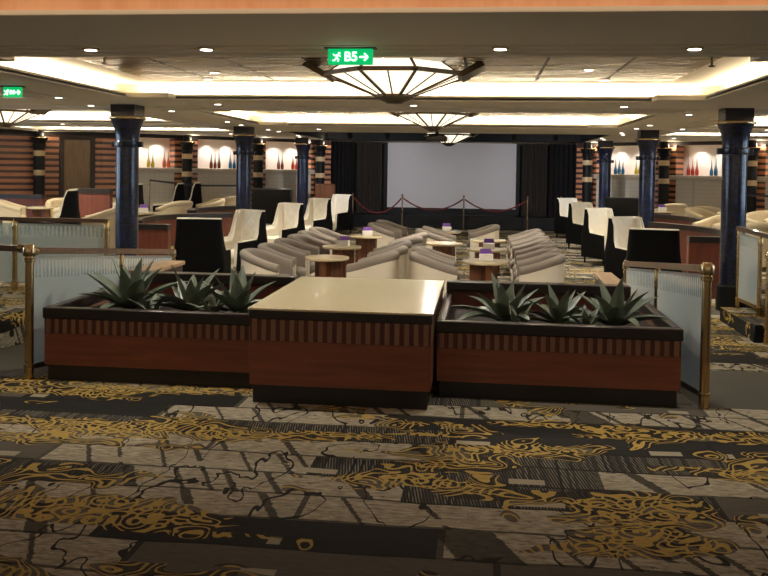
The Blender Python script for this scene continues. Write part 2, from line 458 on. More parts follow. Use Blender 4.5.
# ================================================================== STRUCTURE
# floors
f = MB(); f.add([(-16, -4, 0), (14, -4, 0), (14, 6.25, 0), (-16, 6.25, 0)], [(0, 1, 2, 3)])
f.box(-3.40, 1.52, 6.25, 8.62, -0.25, 0.0)
f.add([(-16, 6.25, 0), (-4.65, 6.25, 0), (-4.65, 7.78, 0), (-16, 7.78, 0)], [(0, 1, 2, 3)])
f.add([(3.05, 6.25, 0), (14, 6.25, 0), (14, 8.5, 0), (3.05, 8.5, 0)], [(0, 1, 2, 3)])
struct('floor', f, M['carpet'])
f = MB(); f.add([(-16, 7.6, ZL), (14, 7.6, ZL), (14, 30, ZL), (-16, 30, ZL)], [(0, 1, 2, 3)])
struct('floor_lounge', f, M['carpet'])
for nm, x0, x1 in (('floor_ramp_left', -4.65, -3.40), ('floor_ramp_right', 1.52, 3.05)):
    f = MB(); YE = 8.35
    f.add([(x0, 6.25, 0), (x1, 6.25, 0), (x1, YE, ZL + .004), (x0, YE, ZL + .004), (x0, 6.25, -.3), (x1, 6.25, -.3), (x1, YE, -.3), (x0, YE, -.3)],
          [(0, 1, 2, 3), (0, 4, 5, 1), (1, 5, 6, 2), (2, 6, 7, 3), (3, 7, 4, 0)])
    struct(nm, f, M['ramp_carpet'])
# raised side terraces with a lower step towards the lounge
f = MB()
f.box(-16, -4.65, 7.78, 11.0, -.3, ZT); f.box(-16, -5.50, 11.0, 25.0, -.3, ZT)
f.box(-4.65, -4.35, 8.4, 11.0, -.3, -.03)
struct('floor_terrace_left', f, M['carpet'])
f = MB()
f.box(3.38, 14, 8.5, 11.25, -.3, ZT); f.box(3.62, 14, 11.25, 24.0, -.3, ZT)
f.box(3.02, 3.38, 9.9, 11.25, -.3, -.03)
struct('floor_terrace_right', f, M['carpet'])

# ceiling with coffer openings
OX0, OX1 = CX - 3.5, CX + 3.5
coffers = []   # (x0,x1,y0,y1, kind)
coffers.append((OX0 - 6, OX1 + 6, 0.6, 4.85, 'copper'))
coffers.append((OX0, OX1, 6.52, 10.6, 'main'))
coffers.append((OX0, OX1, 12.7, 17.0, 'main'))
for sx in (-1, 1):
    a, b = sorted((CX + sx * 4.95, CX + sx * 10.4))
    for y0, y1 in ((7.4, 10.6), (12.7, 16.6), (18.5, 21.0)): coffers.append((a, b, y0, y1, 'side'))
pit = (CX - 3.9, CX + 3.9, 20.6, 26.6)
holes = [c[:4] for c in coffers] + [pit]
def slab(x0, x1, y0, y1, z0, z1, holes):
    xs = sorted({x0, x1} | {h[0] for h in holes} | {h[1] for h in holes}); ys = sorted({y0, y1} | {h[2] for h in holes} | {h[3] for h in holes})
    mb = MB(); vid = {}
    def vv(x, y, z):
        k = (x, y, z)
        if k not in vid: vid[k] = len(mb.v); mb.v.append(k)
        return vid[k]
    solid = lambda i, j: 0 <= i < len(xs) - 1 and 0 <= j < len(ys) - 1 and not any(h[0] <= (xs[i] + xs[i + 1]) / 2 <= h[1] and h[2] <= (ys[j] + ys[j + 1]) / 2 <= h[3] for h in holes)
    def face(*p): mb.f.append([vv(*q) for q in p]); mb.m.append(0); mb.sm.append(False)
    for i in range(len(xs) - 1):
        for j in range(len(ys) - 1):
            if not solid(i, j): continue
            a, b, c, d = xs[i], xs[i + 1], ys[j], ys[j + 1]
            face((a, c, z0), (a, d, z0), (b, d, z0), (b, c, z0)); face((a, c, z1), (b, c, z1), (b, d, z1), (a, d, z1))
            if not solid(i - 1, j): face((a, c, z0), (a, c, z1), (a, d, z1), (a, d, z0))
            if not solid(i + 1, j): face((b, c, z0), (b, d, z0), (b, d, z1), (b, c, z1))
            if not solid(i, j - 1): face((a, c, z0), (b, c, z0), (b, c, z1), (a, c, z1))
            if not solid(i, j + 1): face((a, d, z0), (a, d, z1), (b, d, z1), (b, d, z0))
    return mb
struct('ceiling', slab(-16, 14, -4, 29, ZC, ZC + .025, holes), M['ceil'])

def frame(mb, x0, x1, y0, y1, w, z0, z1):
    mb.box(x0 - w, x1 + w, y0 - w, y0, z0, z1); mb.box(x0 - w, x1 + w, y1, y1 + w, z0, z1)
    mb.box(x0 - w, x0, y0, y1, z0, z1); mb.box(x1, x1 + w, y0, y1, z0, z1)
nt = 0
for ci, (x0, x1, y0, y1, kd) in enumerate(coffers):
    # stepped moulding below the soffit
    mb = MB()
    for w, z in ((.14, .034), (.26, .022), (.40, .010)) if kd != 'copper' else ((.10, .004), (.34, .002)): frame(mb, x0, x1, y0, y1, w, ZC - z, ZC - .0005)
    if kd == 'main':
        for sx in (x0, x1):
            for sy in (y0, y1): mb.box(sx - .01 if sx == x0 else sx - .55, sx + .55 if sx == x0 else sx + .01, sy - .01 if sy == y0 else sy - .28, sy + .28 if sy == y0 else sy + .01, ZC - .034, ZC + .025)
    nt += 1; struct('trim_%d' % nt, mb, M['ceil'])
    # cavity: wider than the opening; ledge holds the lamp strips
    e = .30 if kd != 'copper' else .02
    zr = ZR if kd != 'copper' else ZR + .1
    X0, X1, Y0, Y1 = x0 - e, x1 + e, y0 - e, y1 + e
    mb = MB(); zz = ZC + .025
    mb.add([(X0, Y0, zz), (X1, Y0, zz), (X1, Y1, zz), (X0, Y1, zz), (X0, Y0, zr), (X1, Y0, zr), (X1, Y1, zr), (X0, Y1, zr)],
           [(0, 1, 5, 4), (1, 2, 6, 5), (2, 3, 7, 6), (3, 0, 4, 7)])
    mb.box(X0, X1, Y0, Y1, zr, zr + .02)
    struct('ceiling_coffer', mb, M['ceil_white'] if kd != 'copper' else M['copper_face'])
    if kd == 'main':
        # bronze mirror panels with dark seams
        i_ = .42; a, b, c, d = x0 + i_, x1 - i_, y0 - .1, y1 - .55
        mb = MB(); nx = 8; ny = 5
        mb.cur = 1; mb.box(a, b, c, d, zr - .012, zr - .002); mb.cur = 0
        for i in range(nx):
            for j in range(ny):
                u0 = a + (b - a) * i / nx; v0 = c + (d - c) * j / ny
                mb.box(u0 + .016, u0 + (b - a) / nx - .016, v0 + .005, v0 + (d - c) / ny - .005, zr - .022, zr - .012)
        struct('ceiling_panel', mb, [M['bronze'], M['seam']])
    # concealed lamp strips on the ledge, shining up and inward
    if kd == 'copper':
        light('cove_light', 'AREA', ((x0 + x1) / 2, y1 - .5, ZC + .10), 75 * COVE_W, (1.0, .74, .48), (R(65), 0, 0), shape='RECTANGLE', size=x1 - x0 - 1, size_y=.06)
    else:
        P = {'main': 26.0, 'side': 36.0}[kd] * COVE_W
        wc = WARM if kd == 'main' else WARMW
        zl = ZC + .035; q = .20
        for (lx, ly, L, rz) in ((0, 1, x1 - x0, 0), (0, -1, x1 - x0, 180), (1, 0, y1 - y0, -90), (-1, 0, y1 - y0, 90)):
            px = (x0 + x1) / 2 + lx * ((x1 - x0) / 2 + q); py = (y0 + y1) / 2 + ly * ((y1 - y0) / 2 + q)
            light('cove_light', 'AREA', (px, py, zl), P * L, wc, Euler((R(180), 0, R(rz)), 'XYZ').to_matrix().to_euler(), shape='RECTANGLE', size=L, size_y=.05)
# black lighting pit above the stage front
mb = MB(); a, b, c, d = pit; zp = ZC + .7
mb.add([(a, c, ZC), (b, c, ZC), (b, d, ZC), (a, d, ZC), (a, c, zp), (b, c, zp), (b, d, zp), (a, d, zp)], [(0, 1, 5, 4), (1, 2, 6, 5), (2, 3, 7, 6), (3, 0, 4, 7), (4, 5, 6, 7)])
struct('ceiling_stage_pit', mb, M['black_matte'])

# outer walls
def wallbox(name, x0, x1, y0, y1, z0, z1, m): mb = MB(); mb.box(x0, x1, y0, y1, z0, z1); return struct(name, mb, m)
wallbox('wall_rear', -16, 14, -4.2, -4, 0, ZR + .2, M['wall'])
wallbox('wall_left', -16.2, -16, -4.2, 30, -.3, ZR + .2, M['wall'])
wallbox('wall_right', 14, 14.2, -4.2, 30, -.3, ZR + .2, M['wall'])
wallbox('wall_stage', -16, 14, 29.0, 29.2, -.3, 3.4, M['black_matte'])
# glowing windows added behind the camera to brighten the front soffit
for k in range(5):
    xw = CX - 8 + k * 4.0; mb = MB()
    mb.box(xw - 1.5, xw - 1.4, -4, -3.92, .6, 2.4); mb.box(xw + 1.4, xw + 1.5, -4, -3.92, .6, 2.4); mb.box(xw - 1.4, xw + 1.4, -4, -3.92, .6, .7); mb.box(xw - 1.4, xw + 1.4, -4, -3.92, 2.3, 2.4)
    struct('window_%d' % (7 + k), mb, M['wall_dark'])
    mb = MB(); mb.box(xw - 1.4, xw + 1.4, -4, -3.985, .7, 2.3); struct('window_pane_rear', mb, M['rear_pane'])
# unseen glowing windows added in the side walls for cool light on columns
for side, xw, sn in ((-1, -16.0, 'left'), (1, 14.0, 'right')):
    for k, yw in enumerate((6.5, 10.0, 13.5)):
        mb = MB(); s_ = -side; x_a, x_b = sorted((xw, xw + s_ * .06))
        frame(mb, 0, 0, 0, 0, 0, 0, 0) if False else None
        mb.box(x_a, x_b, yw - 1.3, yw - 1.2, .7, 2.4); mb.box(x_a, x_b, yw + 1.2, yw + 1.3, .7, 2.4); mb.box(x_a, x_b, yw - 1.2, yw + 1.2, .7, .8); mb.box(x_a, x_b, yw - 1.2, yw + 1.2, 2.3, 2.4); mb.box(x_a, x_b, yw - .03, yw + .03, .8, 2.3)
        struct('window_%d' % (k + 1 + (3 if side > 0 else 0)), mb, M['wall_dark'])
        mb = MB(); mb.box(min(xw, xw + s_ * .012), max(xw, xw + s_ * .012), yw - 1.2, yw + 1.2, .8, 2.3); struct('window_pane_' + sn, mb, M['daylight'])
# slanting side walls running out from the stage corners
SL = .77; LN = math.hypot(1, SL)
def wall_frame(side):
    d = Vector((side, -SL, 0)) / LN
    nrm = Vector((-side * SL, -1, 0)) / LN
    mt = Matrix((d, -nrm if False else nrm, Vector((0, 0, 1)))).transposed().to_4x4()
    mt.translation = Vector((CX + side * 4.05, 26.3, 0)); return mt
# local x runs outward along the wall, local y points into the room
BAYS = {-1: [0.0, 2.20, 4.30, 6.30], 1: [0.0, 2.48, 4.90, 7.2]}
NZ0, NZ1 = 1.61, 2.44
for side, sn in ((-1, 'left'), (1, 'right')):
    W = wall_frame(side); BAY = BAYS[side]
    mb = MB(W)
    L = 13.5
    mb.box(-.2, BAY[3], -.55, -.45, -.3, ZR)                     # back of niches
    struct('wall_niche_back_' + sn, mb, M['niche'])
    mb = MB(W); mb.box(0, BAY[3], -.45, 0, -.3, NZ0 - .12)
    struct('wall_lower_' + sn, mb, M['tile'])
    mb = MB(W); mb.box(0, BAY[3], -.45, .10, NZ0 - .10, NZ0, .01); mb.box(0, BAY[3], -.45, .05, NZ0 - .14, NZ0 - .10)
    nt += 1; struct('trim_%d' % nt, mb, M['ledge'])
    mb = MB(W); mb.box(0, BAY[3], -.45, .0, NZ1, ZC)
    struct('wall_upper_' + sn, mb, M['niche'])
    mb = MB(W); mb.box(-.3, L, .0, .06, ZC - .10, ZC - .002)
    nt += 1; struct('trim_%d' % nt, mb, M['wall_dark'])
    mb = MB(W)
    for s_ in BAY: mb.box(s_ - .34, s_ + .34, -.45, .02, -.3, ZC)
    mb.box(BAY[3], L, -.2, 0, -.3, ZC)
    struct('wall_striped_' + sn, mb, M['stripe'])
    for b0, b1 in zip(BAY, BAY[1:]):
        for fx in (.36, .64):
            pos = W @ Vector((b0 + (b1 - b0) * fx, -.22, NZ1 - .02))
            light('niche_light', 'SPOT', pos, 10.0 * DOWN_W, (1.0, .94, .90), (0, 0, 0), spot_size=R(125), spot_blend=1.0, shadow_soft_size=.03)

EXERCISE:
Without any pictures, reproduce the lines from the first one in the material through the line that has "struct('floor_terrace_right', f, M['carpet'])", exactly as they appear.

TASK OUTPUT:
The Blender Python script for this scene continues. Write part 2, from line 458 on. More parts follow. Use Blender 4.5.
# ================================================================== STRUCTURE
# floors
f = MB(); f.add([(-16, -4, 0), (14, -4, 0), (14, 6.25, 0), (-16, 6.25, 0)], [(0, 1, 2, 3)])
f.box(-3.40, 1.52, 6.25, 8.62, -0.25, 0.0)
f.add([(-16, 6.25, 0), (-4.65, 6.25, 0), (-4.65, 7.78, 0), (-16, 7.78, 0)], [(0, 1, 2, 3)])
f.add([(3.05, 6.25, 0), (14, 6.25, 0), (14, 8.5, 0), (3.05, 8.5, 0)], [(0, 1, 2, 3)])
struct('floor', f, M['carpet'])
f = MB(); f.add([(-16, 7.6, ZL), (14, 7.6, ZL), (14, 30, ZL), (-16, 30, ZL)], [(0, 1, 2, 3)])
struct('floor_lounge', f, M['carpet'])
for nm, x0, x1 in (('floor_ramp_left', -4.65, -3.40), ('floor_ramp_right', 1.52, 3.05)):
    f = MB(); YE = 8.35
    f.add([(x0, 6.25, 0), (x1, 6.25, 0), (x1, YE, ZL + .004), (x0, YE, ZL + .004), (x0, 6.25, -.3), (x1, 6.25, -.3), (x1, YE, -.3), (x0, YE, -.3)],
          [(0, 1, 2, 3), (0, 4, 5, 1), (1, 5, 6, 2), (2, 6, 7, 3), (3, 7, 4, 0)])
    struct(nm, f, M['ramp_carpet'])
# raised side terraces with a lower step towards the lounge
f = MB()
f.box(-16, -4.65, 7.78, 11.0, -.3, ZT); f.box(-16, -5.50, 11.0, 25.0, -.3, ZT)
f.box(-4.65, -4.35, 8.4, 11.0, -.3, -.03)
struct('floor_terrace_left', f, M['carpet'])
f = MB()
f.box(3.38, 14, 8.5, 11.25, -.3, ZT); f.box(3.62, 14, 11.25, 24.0, -.3, ZT)
f.box(3.02, 3.38, 9.9, 11.25, -.3, -.03)
struct('floor_terrace_right', f, M['carpet'])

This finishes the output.